MBybee reviewed The Better Angels of Our Nature by Steven Pinker
Review of 'The better angels of our nature' on 'Goodreads'
2 stars
Let me save you a huge amount of condescension and repetition:
Mr Pinker is a sort of neo-Hobbesian whose entire argument hinges on 2 concepts:
1) Per-capita/percentage (he frequently alternates between percentage and percapita) death is markedly less under a 'leviathan' model where a centralized State controls the absolute authority to mete out punishments.
2) Any exceptions to this rule are to be elaborately explained away, but essentially comes down to claiming individuals or groups involved are somehow 'stateless'.

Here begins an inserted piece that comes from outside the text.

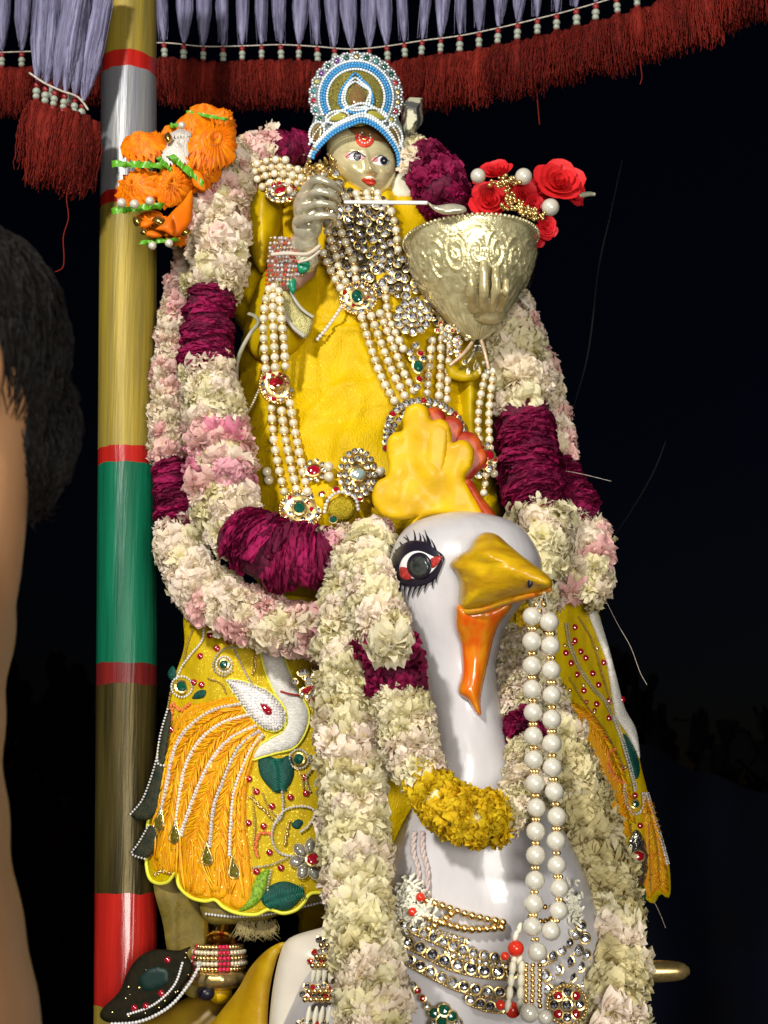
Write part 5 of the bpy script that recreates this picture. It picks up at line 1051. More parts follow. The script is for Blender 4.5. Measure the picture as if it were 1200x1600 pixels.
necklace('dark pearl loops hanging below the silver hand', [[(512, 362), (518, 380), (524, 396), (530, 420), (540, 440)], [(505, 395), (512, 412), (520, 430), (532, 450)], [(528, 350), (540, 380), (552, 410), (556, 436)], [(560, 312), (580, 310), (598, 314), (610, 328), (618, 355), (622, 390)], [(540, 308), (562, 302), (590, 302)]], [], r=6.6, yf=ch(.012))
def crystals():
    root = thing('crystal_necklace', W(570, 400, -.1), 'broad bib of clear and dark gold-set stones covering the statue chest below the face', 'necklace')
    C = [(500, 285), (520, 262), (535, 285), (560, 300), (600, 310), (618, 340), (622, 380), (640, 420), (665, 440), (690, 470), (700, 500), (690, 512), (640, 480), (618, 460), (600, 462), (570, 462), (545, 445), (525, 440), (506, 410), (512, 380), (525, 350), (512, 320)]
    sheet('hand_shade_sheet', [(505, 330), (530, 300), (580, 312), (612, 335), (620, 380), (640, 425), (632, 455), (600, 462), (568, 458), (540, 440), (516, 425), (508, 380)], lambda a, b: robe_y(min(a, 700), max(b, 300)) - .008, mat('painted_hand_shade', (.07, .055, .03), (.02, .016, .01), 90, rough=.5, bump=1, bs=300), root, .003, 6, .003, 12)  # dark sheet under the stones, standing in for the hand's shadow
    D = np.array(catmull(C, 4, True)); rn = random.Random(4); pts = []
    for _ in range(9000):
        p = (rn.uniform(495, 705), rn.uniform(258, 516))
        if inside(np.array([p]), D)[0] and all((p[0] - q[0]) ** 2 + (p[1] - q[1]) ** 2 > 100 for q in pts): pts.append(p)
    for x, y in pts[:290]: dk = y < 470 and 500 < x < 625; stone(root, rn.choice('ddccd' if dk else 'cccdc'), x, y, lambda a, b: robe_y(min(a, 700), max(b, 300)) - .016 - .003 * rn.random(), rn.uniform(4.2, 6.6))  # more dark stones where the hand's shadow falls
    for k in range(12):
        a = k * math.pi / 6; stone(root, 'c', 645 + 23 * math.cos(a), 495 + 23 * math.sin(a), ch(.03), 6.2)
    for k in range(8):
        a = k * math.pi / 4 + .2; stone(root, 'c', 645 + 12 * math.cos(a), 495 + 12 * math.sin(a), ch(.036), 5)
    stone(root, 'c', 645, 495, ch(.042), 6.5)
    stone(root, 'E', 653, 573, ch(.03), 9.5); 
    for (x, y, k) in ((657, 552, 'r'), (655, 592, 'r'), (641, 550, 'c'), (645, 560, 'c'), (652, 605, 'c'), (662, 560, 'd'), (650, 540, 'c')): stone(root, k, x, y, ch(.026), 5)
    b = thing('stone_belt', W(560, 740, -.1), 'stone belt with a pear-shaped white and aqua brooch at the waist above the garland', 'belt')
    for f, n, s in ((1, 18, 4), (.68, 12, 4.2)):
        for k in range(n):
            a = 2 * math.pi * k / n; stone(b, 'c', 559 + 27 * f * math.cos(a), 742 + 36 * f * math.sin(a) * (1.05 if math.sin(a) < 0 else .9), ch(.012), s)
    mb = MB(); patch(mb, [(559, 702), (575, 715), (587, 740), (580, 765), (559, 776), (538, 765), (531, 740), (543, 715)], ch(.004), .005, 6, .004, 10); build(mb, 'brooch_base', GOLD, b)
    stone(b, 'a', 560, 741, ch(.018), 9); stone(b, 'R', 490, 735, ch(.01), 9)
    for k in range(9): a = 2 * math.pi * k / 9; stone(b, 'c', 492 + 15 * math.cos(a), 735 + 15 * math.sin(a), ch(.008), 3.3)
    for (x, y) in ((513, 729), (514, 745), (594, 737), (417, 737), (420, 750)): r = 8 * K(y, -.05); inst('pearl', PM, b, TRS(W(x, y, ch(.008)(x, y)), Matrix(), r))
    sheet('gold_disc', ell(533, 796, 22, 20, 14), ch(.006), mat('sequinned_gold', (.6, .45, .03), (.4, .3, .01), 300, rough=.35, metal=.6, bump=1, bs=800), b, .004, 5, .005, 9)
    mb = MB(); beads(mb, [(507, 800), (512, 782), (525, 770), (542, 770), (556, 780), (560, 796)], ch(.012), 3, 1.9, lvl=1); build(mb, 'rhinestone_row', CRYS, b, smooth=False)
    stone(b, 'e', 521, 812, ch(.014), 6); stone(b, 'r', 525, 765, ch(.012), 5); stone(b, 'r', 563, 779, ch(.012), 4.5); stone(b, 'r', 503, 772, ch(.012), 4.5)
    c = thing('stone_chain', W(665, 640, -.1), 'arched row of clear stones behind the yellow swan comb', 'chain')
    Q = resample(catmull([(604, 700), (605, 675), (612, 650), (628, 634), (650, 627), (676, 628), (700, 640), (716, 655), (726, 678), (735, 700), (745, 740)], 6), 9)
    for i, (x, y) in enumerate(Q): stone(c, 'c' if i % 6 else 'r', x, y, ch(.014), 5.4); stone(c, 'c', x + R.uniform(-3, 3) + 8 * (1 if x < 660 else -1), y + 9, ch(.012), 4)
    for (x, y, k, s) in ((762, 712, 'R', 9), (752, 700, 'r', 5), (772, 718, 'r', 5), (757, 728, 'r', 5), (748, 742, 'c', 5), (765, 732, 'c', 5), (762, 695, 'c', 4)): stone(c, k, x, y, -.075, s)
    d = thing('jewelled_line', W(515, 505, -.1), 'short slanting row of white stones below the left medallion of green', 'cord')
    d['label'] = 'short slanting line of white stones between lace strip and green-stone medallion'
    mb = MB(); beads(mb, [(533, 480), (520, 500), (508, 516), (496, 530)], ch(.012), 3.2, 1.9); build(mb, 'stone_row', CRYS, d, smooth=False)
    g = thing('bead_tassel', W(713, 545, -.1), 'pink and clear beaded ornament hanging left of the bowl tip', 'ornament')
    for _ in range(46): x, y = 713 + R.gauss(0, 11), 528 + R.gauss(0, 15); stone(g, R.choice('ccrc'), x, y, -.075, R.uniform(2.6, 4.2))
    h = thing('gold_ornament', W(505, 262, -.08), 'gold filigree clasps below the left side of the crown', 'clasp')
    for _ in range(26): mb = MB(); x, y = 502 + R.gauss(0, 16), 258 + R.gauss(0, 8); ptube(mb, [(x, y, -.07), (x + R.uniform(-6, 6), y + R.uniform(-6, 6), -.085), (x + R.uniform(-8, 8), y + R.uniform(-8, 8), -.07)], R.uniform(1.5, 3), seg=6); build(mb, 'filigree', GOLD, h)
crystals()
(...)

I happen to largely agree with point 1, yet still can't stand the methods and tap-dancing he uses to arrive at it.
Onto the book itself:
Steven Pinker wanders from point to point like a drunken squirrel. He believes that the plural of 'anecdote' is 'data', and that using wildly inaccurate statistical samples and methods is perfectly fine as long as they support his underlying world view. He cherry-picks quotes, data, and models, and fails to apply basic scientific methods to the data. Instead, he applies confirmation bias to it.
The writing is condescending, dull, full of wandering and side-tracking and virtually guaranteed to offend as many people as possible - even people like me who actually agree with most of his point.
Hiding casual ethnocentrism like his claim that England is the source of all modern civilization behind vague anecdotes and stories (then excusing away the Scottish, Irish, and Welsh, British Imperialism, and anything that might inconveniently disprove his assertion) all the while ignoring entirely the Scandinavians, all of Asia, and even the Middle East is just plain foolish.
I find it amusing at best that he uses the bible as his source for 'ancient barbarism', somehow deciding that works of fiction are a reliable source for a society. By that same yardstick, Greeks and Romans would have engaged in massive amounts of incest (since their mythology has so much of it), and modern Westerners would be the most violent vigilante culture in history (since our videogames, books, and films revolve largely around one or two people killing scores in some form of 'against the system' narrative)
Just avoid this pile of pulp. He may claim to be a 'Cognitive Scientist', but he seems to have long since fallen into the trap of soft science - "if you can't dazzle them with data, baffle them with bullshit".